Quando la filatura del cotone era nell’infanzia, e prima che venissero in uso i terribili congegni per sopprimere la necessità del lavoro umano, chiamati macchine a vapore, c’era un gran numero di quelli che allora si chiamavano piccoli mastri; uomini che con un piccolo capitale potevano procurarsi qualche macchina, e assumere un pugno d’uomini (diciamo fino a venti o trenta), adulti o giovani, il prodotto del cui lavoro giungeva al mercato centrale di Manchester per esservi posto nelle mani dei sensali… Questi lo rivendevano ai bottegai, per modo che il mastro-filatore poteva starsene a casa sua, e lavorare egli stesso, e vegliare sui suoi lavoranti. Il cotone allora era sempre ceduto a domicilio, greggio com’era in balla, alle mogli dei filatori, che lo scaldavano, lo ripulivano pronto per la filatura, e potevano guadagnare otto, dieci o dodici scellini la settimana pur cucinando e accudendo alla famiglia. Ma oggi nessuno è impiegato così, perché il cotone è aperto da una macchina azionata a vapore, chiamata il “diavolo”; per cui le mogli dei filatori sono disoccupate, a meno che vadano in fabbrica tutto il giorno per pochi scellini, quattro o cinque la settimana, alla pari con i ragazzi. Un tempo, se un uomo non riusciva ad accordarsi col padrone, lo piantava; e poteva farsi assumere altrove. Ma pochi anni hanno cambiato faccia alle cose. Sono entrate in uso delle macchine a vapore per acquistare le quali, e per costruire edifici sufficienti a contenerle insieme a sei o settecento braccia, si richiedono grossi capitali. La forza-vapore produce un articolo più commerciabile (sebbene non migliore) di quello che il piccolo mastro era in grado di produrre allo stesso prezzo: la conseguenza fu la rovina di quest’ultimo, e il capitalista venuto su dal nulla godette della sua caduta, perché era il solo ostacolo esistente fra lui e il controllo assoluto della manodopera.

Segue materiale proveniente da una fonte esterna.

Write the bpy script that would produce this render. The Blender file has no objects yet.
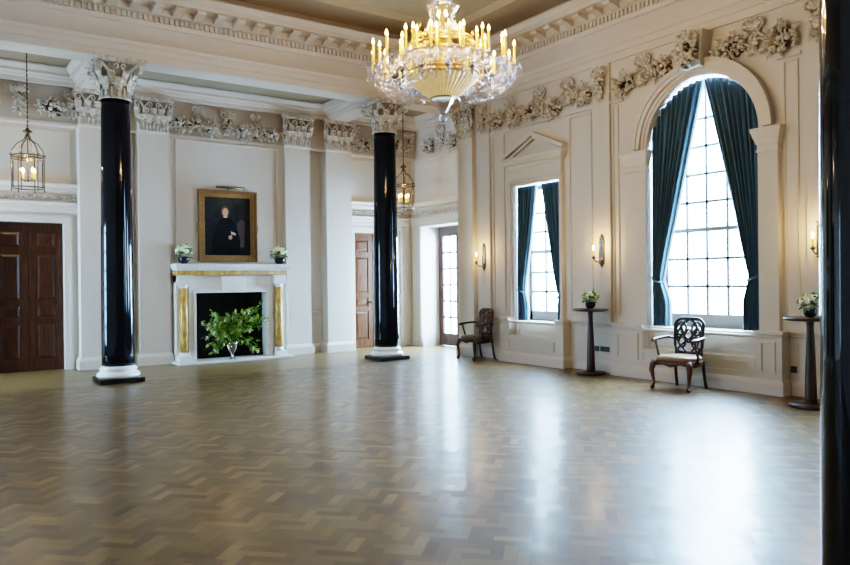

E.P. Thompson, Rivoluzione industriale e classe operaia in Inghilterra, Il Saggiatore, Milano 1969, pp. 199-201.

Analisi del testo

Il brano, tratto dall’Indirizzo del filatore di Manchester, evidenzia tre aspetti dello sviluppo industriale capitalistico: l’assenza di libertà reale, da parte dell’operaio che, se volesse licenziarsi, non troverebbe lavoro presso altri proprietari di filanda, che si sono accordati per impedirlo; la durezza delle condizioni di lavoro e di vita dell’operaio, peggiori di quelle di uno “schiavo negro delle Indie Occidentali”; l’eliminazione della piccola produzione manifatturiera e del lavoro a domicilio, sbaragliata dalle industrie meccanizzate di grandi dimensioni.

  1. Che cosa contraddistingue i proprietari di filanda?
  2. Per quale ragione la teorica libertà dell’operaio non è reale?
  3. Per quali aspetti la condizione dell’operaio è peggiore di quella di uno “schiavo negro delle Indie Occidentali”?
  4. Quali conseguenze ha prodotto l’introduzione delle macchine a vapore nel settore della filatura?